When I read the blog post I saw this,

    #define READ32BE(p) bswap_32(*(uint32_t *)(p))
Which as you correctly state in the article, is incorrect code. We agree about this. I proposed an alternate solution, where the READ32BE would be like this:

    uint32_t read32be(const void *ptr) {
        uint32_t x;
        memcpy(&x, ptr, sizeof(x));
        return swap32be(x); // Nop on big-endian.
    }
What I like about this is that it breaks the problem down into two parts: reading unaligned data and converting byte order. The reason for this is, sometimes, you need a half of that. Some wire formats have alignment guarantees, and if you know that the alignment guarantees are compatible with your platform, you can just read the data into a buffer and then (optionally) swap the bytes in place.

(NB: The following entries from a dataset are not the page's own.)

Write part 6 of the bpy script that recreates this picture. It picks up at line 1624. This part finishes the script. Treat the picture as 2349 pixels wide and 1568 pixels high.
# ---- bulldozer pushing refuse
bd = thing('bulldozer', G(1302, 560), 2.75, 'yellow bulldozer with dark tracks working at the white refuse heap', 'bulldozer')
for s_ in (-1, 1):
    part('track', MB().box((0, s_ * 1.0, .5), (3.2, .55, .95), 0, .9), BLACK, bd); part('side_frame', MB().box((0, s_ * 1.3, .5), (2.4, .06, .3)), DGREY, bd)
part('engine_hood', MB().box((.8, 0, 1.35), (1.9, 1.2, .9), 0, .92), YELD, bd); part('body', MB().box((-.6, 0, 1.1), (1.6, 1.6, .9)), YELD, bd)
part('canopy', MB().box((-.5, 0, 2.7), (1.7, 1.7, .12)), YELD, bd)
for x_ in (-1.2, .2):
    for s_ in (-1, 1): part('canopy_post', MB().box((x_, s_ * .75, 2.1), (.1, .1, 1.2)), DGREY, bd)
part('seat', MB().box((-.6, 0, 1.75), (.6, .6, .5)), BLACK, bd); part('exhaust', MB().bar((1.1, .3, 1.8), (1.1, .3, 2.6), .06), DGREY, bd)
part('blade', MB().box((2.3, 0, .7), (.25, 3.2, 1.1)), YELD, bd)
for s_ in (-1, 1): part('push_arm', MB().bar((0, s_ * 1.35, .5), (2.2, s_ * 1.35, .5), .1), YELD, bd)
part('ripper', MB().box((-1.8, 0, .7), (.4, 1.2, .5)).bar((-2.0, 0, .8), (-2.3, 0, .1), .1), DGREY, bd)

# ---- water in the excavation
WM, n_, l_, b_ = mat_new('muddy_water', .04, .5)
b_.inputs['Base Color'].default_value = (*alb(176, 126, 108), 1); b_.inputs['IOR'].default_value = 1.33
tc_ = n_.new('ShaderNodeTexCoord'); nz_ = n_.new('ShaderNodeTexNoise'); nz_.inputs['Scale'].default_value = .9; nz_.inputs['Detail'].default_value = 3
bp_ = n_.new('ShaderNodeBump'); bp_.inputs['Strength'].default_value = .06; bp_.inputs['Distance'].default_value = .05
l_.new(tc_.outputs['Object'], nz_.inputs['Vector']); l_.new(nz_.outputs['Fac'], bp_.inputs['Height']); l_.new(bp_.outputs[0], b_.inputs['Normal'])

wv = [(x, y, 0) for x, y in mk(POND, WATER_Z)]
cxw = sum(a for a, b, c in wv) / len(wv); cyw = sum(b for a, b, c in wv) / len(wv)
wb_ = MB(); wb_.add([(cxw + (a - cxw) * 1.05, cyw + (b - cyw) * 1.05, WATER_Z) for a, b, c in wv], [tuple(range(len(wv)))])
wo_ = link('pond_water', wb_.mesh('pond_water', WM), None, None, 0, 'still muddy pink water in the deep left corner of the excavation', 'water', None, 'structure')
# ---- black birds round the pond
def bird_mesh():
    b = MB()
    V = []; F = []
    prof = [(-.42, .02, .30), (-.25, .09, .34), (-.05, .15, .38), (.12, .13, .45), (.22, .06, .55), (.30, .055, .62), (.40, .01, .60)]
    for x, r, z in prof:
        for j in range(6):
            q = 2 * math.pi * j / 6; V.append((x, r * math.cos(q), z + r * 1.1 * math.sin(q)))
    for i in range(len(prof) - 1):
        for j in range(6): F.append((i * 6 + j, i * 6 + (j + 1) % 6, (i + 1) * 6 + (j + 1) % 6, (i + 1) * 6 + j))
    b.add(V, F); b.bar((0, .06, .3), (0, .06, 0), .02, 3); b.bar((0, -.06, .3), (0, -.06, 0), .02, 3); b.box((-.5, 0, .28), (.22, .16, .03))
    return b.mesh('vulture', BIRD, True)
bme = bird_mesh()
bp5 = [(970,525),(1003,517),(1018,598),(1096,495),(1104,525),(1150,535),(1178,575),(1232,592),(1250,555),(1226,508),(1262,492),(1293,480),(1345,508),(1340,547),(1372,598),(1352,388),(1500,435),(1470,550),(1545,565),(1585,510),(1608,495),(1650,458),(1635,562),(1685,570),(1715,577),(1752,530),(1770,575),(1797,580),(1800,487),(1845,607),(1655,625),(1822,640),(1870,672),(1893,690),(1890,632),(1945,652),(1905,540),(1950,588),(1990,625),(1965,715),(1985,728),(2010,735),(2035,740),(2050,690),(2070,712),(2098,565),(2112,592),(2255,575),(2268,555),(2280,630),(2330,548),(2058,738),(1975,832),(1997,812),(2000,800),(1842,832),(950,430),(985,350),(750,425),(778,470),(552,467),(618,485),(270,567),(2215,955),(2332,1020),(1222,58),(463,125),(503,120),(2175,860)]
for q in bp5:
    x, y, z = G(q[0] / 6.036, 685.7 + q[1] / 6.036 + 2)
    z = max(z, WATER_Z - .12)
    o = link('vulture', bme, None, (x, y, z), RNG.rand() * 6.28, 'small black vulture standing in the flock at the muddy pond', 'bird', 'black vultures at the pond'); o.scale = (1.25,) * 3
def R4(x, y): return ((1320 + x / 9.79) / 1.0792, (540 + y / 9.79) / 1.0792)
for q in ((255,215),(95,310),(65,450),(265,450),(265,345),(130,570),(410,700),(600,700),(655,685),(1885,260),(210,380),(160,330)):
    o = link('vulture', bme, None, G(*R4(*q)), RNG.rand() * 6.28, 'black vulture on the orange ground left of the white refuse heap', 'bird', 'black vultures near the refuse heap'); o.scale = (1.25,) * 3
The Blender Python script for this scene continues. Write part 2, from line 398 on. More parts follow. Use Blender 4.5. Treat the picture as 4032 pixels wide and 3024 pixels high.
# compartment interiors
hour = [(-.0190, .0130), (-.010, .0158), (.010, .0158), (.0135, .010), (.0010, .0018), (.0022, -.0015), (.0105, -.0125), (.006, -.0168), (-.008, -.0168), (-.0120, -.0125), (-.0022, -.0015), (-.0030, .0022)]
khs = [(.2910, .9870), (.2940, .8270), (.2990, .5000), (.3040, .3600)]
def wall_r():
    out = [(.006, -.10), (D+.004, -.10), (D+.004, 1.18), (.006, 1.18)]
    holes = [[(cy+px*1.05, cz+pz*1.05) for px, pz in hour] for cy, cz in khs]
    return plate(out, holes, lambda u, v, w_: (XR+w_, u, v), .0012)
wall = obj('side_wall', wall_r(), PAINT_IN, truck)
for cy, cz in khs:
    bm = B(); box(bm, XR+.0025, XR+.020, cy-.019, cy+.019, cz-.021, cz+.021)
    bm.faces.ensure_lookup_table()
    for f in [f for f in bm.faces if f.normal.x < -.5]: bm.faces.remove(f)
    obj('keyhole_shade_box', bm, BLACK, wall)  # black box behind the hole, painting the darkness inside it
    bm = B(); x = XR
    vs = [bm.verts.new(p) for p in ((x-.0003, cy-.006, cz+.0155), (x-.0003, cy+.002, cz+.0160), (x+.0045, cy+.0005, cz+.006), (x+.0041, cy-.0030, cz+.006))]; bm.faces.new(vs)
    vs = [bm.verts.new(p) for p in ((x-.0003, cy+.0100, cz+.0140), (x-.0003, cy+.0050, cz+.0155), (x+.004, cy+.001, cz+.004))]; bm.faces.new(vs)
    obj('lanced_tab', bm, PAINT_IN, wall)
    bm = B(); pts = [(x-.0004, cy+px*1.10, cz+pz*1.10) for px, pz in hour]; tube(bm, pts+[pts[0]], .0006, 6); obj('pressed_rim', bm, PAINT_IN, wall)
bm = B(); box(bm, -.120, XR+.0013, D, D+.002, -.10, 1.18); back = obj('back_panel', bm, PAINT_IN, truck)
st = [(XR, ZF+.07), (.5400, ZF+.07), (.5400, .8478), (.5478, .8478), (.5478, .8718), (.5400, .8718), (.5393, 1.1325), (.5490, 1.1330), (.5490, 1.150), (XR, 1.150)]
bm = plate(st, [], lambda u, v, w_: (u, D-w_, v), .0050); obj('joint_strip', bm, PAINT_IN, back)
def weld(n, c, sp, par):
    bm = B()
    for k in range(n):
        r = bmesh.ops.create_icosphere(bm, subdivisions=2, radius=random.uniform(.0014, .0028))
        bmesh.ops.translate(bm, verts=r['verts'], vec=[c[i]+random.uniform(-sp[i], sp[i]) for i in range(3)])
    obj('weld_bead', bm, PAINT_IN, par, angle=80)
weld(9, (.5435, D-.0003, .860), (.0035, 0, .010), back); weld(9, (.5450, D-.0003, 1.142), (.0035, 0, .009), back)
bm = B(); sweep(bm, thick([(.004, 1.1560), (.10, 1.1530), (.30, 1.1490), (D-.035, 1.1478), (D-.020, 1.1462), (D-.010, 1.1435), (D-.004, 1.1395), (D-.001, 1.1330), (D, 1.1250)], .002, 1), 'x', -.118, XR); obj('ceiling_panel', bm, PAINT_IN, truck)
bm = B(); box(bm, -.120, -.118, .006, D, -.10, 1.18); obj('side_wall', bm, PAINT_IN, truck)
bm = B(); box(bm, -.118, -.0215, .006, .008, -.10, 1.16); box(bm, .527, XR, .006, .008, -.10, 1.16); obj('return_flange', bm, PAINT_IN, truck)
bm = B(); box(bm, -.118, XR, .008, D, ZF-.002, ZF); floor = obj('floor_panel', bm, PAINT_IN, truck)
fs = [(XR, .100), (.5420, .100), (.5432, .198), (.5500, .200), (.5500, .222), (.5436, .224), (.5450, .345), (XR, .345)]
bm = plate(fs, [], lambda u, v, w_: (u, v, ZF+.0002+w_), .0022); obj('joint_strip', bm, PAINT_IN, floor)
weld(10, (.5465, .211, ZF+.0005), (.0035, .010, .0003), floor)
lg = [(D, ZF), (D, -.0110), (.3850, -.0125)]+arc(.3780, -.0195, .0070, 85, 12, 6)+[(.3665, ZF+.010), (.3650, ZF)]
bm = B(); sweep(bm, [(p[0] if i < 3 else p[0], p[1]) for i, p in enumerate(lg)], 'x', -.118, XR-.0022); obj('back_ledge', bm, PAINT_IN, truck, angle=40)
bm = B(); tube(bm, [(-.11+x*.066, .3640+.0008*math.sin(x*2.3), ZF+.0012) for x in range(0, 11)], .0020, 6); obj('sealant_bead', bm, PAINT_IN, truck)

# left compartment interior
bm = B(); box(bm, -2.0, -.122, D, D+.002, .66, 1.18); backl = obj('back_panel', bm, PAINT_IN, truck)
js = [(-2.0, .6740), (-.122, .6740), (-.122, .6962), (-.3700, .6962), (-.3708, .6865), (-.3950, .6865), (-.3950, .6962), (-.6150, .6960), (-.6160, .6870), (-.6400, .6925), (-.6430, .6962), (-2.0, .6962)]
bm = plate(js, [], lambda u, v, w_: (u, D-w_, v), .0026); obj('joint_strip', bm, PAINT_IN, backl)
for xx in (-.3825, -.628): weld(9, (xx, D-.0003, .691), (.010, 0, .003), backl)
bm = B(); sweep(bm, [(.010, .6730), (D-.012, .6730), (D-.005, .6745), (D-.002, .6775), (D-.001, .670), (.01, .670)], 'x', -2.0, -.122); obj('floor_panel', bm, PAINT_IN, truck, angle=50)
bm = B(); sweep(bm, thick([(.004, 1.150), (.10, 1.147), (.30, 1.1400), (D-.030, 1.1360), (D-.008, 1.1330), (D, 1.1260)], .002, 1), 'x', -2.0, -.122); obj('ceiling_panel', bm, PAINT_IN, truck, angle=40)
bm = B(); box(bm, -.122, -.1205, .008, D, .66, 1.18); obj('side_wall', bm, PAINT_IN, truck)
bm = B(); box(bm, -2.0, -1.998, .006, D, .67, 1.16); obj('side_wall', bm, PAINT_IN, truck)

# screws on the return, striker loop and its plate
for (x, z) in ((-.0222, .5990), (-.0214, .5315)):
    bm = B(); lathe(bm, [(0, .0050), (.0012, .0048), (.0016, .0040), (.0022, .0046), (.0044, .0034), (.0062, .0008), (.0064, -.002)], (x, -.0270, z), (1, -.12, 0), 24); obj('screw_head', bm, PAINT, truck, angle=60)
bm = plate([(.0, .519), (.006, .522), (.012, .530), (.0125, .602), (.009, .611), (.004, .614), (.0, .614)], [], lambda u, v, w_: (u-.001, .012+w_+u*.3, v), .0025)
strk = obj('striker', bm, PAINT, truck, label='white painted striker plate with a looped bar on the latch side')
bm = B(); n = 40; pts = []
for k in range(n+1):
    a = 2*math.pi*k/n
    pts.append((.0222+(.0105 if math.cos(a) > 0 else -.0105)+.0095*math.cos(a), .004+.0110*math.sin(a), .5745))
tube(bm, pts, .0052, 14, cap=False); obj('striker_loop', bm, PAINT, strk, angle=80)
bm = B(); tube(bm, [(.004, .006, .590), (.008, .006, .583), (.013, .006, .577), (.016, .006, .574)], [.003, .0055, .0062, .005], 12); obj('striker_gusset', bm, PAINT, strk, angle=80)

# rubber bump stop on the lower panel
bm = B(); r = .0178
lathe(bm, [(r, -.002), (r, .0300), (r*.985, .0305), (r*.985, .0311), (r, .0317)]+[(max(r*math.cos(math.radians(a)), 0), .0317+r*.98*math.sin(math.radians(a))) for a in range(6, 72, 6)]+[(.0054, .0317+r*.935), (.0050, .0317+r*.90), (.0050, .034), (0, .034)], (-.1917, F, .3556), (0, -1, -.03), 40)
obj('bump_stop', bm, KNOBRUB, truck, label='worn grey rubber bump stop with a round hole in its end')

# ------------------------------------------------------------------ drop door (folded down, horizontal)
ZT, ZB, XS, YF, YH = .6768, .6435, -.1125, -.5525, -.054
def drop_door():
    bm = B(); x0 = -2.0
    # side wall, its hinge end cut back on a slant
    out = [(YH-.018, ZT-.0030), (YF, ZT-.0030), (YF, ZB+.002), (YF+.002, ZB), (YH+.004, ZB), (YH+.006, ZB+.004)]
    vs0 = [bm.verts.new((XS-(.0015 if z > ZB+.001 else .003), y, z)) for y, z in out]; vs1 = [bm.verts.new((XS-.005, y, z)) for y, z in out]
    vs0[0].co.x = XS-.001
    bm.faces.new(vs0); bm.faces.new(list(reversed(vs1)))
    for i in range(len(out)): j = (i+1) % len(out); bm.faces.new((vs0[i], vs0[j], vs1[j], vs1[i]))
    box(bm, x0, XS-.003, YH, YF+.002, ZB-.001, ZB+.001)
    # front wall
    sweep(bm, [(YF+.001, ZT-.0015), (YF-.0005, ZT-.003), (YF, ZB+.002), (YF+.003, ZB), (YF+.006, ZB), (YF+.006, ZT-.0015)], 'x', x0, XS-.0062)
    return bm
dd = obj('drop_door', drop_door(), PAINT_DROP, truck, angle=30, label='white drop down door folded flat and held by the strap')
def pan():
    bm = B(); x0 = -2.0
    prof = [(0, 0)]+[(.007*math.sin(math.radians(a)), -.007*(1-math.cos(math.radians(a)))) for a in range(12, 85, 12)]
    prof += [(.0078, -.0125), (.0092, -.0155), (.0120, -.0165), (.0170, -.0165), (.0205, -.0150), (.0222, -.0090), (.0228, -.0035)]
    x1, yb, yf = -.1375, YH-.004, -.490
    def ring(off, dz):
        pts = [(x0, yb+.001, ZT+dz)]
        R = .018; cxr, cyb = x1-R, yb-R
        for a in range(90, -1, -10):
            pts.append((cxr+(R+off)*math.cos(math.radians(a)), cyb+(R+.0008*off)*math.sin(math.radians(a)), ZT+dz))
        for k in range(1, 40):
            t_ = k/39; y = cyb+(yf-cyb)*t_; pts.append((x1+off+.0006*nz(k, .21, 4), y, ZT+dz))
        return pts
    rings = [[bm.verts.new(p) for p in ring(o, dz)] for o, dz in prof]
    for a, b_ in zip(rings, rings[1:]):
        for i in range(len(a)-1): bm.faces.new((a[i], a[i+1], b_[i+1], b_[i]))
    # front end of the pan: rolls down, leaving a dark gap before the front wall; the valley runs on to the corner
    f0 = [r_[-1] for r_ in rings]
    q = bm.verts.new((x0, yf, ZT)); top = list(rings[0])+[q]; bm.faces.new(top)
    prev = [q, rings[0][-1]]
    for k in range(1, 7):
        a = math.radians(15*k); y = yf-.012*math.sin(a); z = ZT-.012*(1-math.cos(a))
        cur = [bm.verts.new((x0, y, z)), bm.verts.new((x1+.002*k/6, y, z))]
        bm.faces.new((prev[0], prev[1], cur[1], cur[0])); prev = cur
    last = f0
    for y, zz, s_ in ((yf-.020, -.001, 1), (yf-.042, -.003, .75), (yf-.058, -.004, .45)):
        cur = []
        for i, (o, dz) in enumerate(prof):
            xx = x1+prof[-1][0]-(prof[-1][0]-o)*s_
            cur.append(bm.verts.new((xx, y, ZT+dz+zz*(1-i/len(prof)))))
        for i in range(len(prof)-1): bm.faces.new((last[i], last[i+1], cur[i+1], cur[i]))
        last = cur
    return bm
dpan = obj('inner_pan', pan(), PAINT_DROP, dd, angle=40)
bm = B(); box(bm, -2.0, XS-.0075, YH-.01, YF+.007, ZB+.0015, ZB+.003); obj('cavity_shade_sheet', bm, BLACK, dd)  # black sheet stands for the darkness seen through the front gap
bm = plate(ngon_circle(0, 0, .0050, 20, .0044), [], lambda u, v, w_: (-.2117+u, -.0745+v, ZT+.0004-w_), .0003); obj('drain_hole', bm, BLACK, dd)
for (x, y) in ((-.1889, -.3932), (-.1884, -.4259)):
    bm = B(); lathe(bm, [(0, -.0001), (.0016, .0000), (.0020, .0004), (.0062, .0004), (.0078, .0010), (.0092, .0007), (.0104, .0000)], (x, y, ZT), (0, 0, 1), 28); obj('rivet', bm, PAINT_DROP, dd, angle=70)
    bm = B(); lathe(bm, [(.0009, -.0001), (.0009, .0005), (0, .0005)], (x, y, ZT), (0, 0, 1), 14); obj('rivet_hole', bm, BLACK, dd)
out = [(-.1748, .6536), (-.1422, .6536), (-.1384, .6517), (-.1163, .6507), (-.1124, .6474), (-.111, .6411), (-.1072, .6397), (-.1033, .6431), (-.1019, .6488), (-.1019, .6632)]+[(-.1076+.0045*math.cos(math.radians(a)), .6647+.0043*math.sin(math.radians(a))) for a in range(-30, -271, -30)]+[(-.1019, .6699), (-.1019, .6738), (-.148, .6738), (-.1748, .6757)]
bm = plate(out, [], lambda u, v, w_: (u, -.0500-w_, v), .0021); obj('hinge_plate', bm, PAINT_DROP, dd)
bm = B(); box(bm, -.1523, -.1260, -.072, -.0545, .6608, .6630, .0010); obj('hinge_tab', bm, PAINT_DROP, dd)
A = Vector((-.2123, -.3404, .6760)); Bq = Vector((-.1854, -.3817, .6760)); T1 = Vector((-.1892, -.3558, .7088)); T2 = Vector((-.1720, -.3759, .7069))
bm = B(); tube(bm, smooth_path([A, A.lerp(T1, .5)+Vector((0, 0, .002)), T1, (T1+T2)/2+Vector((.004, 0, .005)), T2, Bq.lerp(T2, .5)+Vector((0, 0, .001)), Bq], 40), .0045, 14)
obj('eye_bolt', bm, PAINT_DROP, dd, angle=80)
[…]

Just to give an example... not too long ago I was working with legacy code that was written for MIPS. Unaligned access does not work on MIPS, so the code was already carefully written to avoid that. All I had to do was make sure that the data types were sized (e.g. replace "long" with "int32_t") and then go through and byte swap everything.

    struct Something {
        int32_t x, y;
        char name[16];
    };

    void Something_Swap(struct Something *p) {
        p->x = swap32be(p->x);
        p->y = swap32be(p->y);
    }
So it's nice to have a function like swap32be(), and "you don't have to mask and shift" I would say is true, it just depends on which compilers you want to support. I would say that a key part of being a C programmer is making a conscious decision about which compilers you want to support.

Yes, I'm aware that structs are not a great way to serialize data in general, but sometimes they're damn convenient.


Ie how do you know the target's endianness? C++20 added std::endian. Otherwise you can use a macro like this one from SDL

https://github.com/libsdl-org/SDL/blob/9dc97afa7190aca5bdf92...


There have been CPU architectures where the endianness at compile time isn't necessarily sufficient. I forget which, maybe it was DEC Alpha, where the CPU could flip back and forth? I can't recall if it was a "choose at boot" or a per process change.


ARM allows dynamic changing of endianess[1].

[1]: https://developer.arm.com/documentation/dui0489/h/arm-and-th...


Which nothing will be able to deal with so you might as well not bother to support it. Your compiler will also assume a fixed endianness based on the target triple.


When do you byte swap?


24 hours a day, man. I'm always byte swapping.

(I'm not sure how to answer the question... what do you mean, "when?")


The entire problem of using byte swaps is that you need to use them when your native platform's byte order is different from that of the data you are reading.

You know the byte order of the data. But the tricky part is, what is the byte order of the platform?


Whether it is tricky depends on what platforms you care about.


Or, you can just follow the advice of the article, and not need to worry about it because the compiler takes care of it for you.


> because the compiler takes care of it for you.

It will always be correct, but you can't just assume that the compiler will optimize the shifts into a byteswap instructions. If you look at the article you will see that it tires to no-true-scotsman that concern away by talking about a "good modern compiler".


And what exactly is the problem there? Are you going to be writing code that a) is built with a weird enough compiler that it fails this optimisation but also b) does byte swapping in a performance critical section?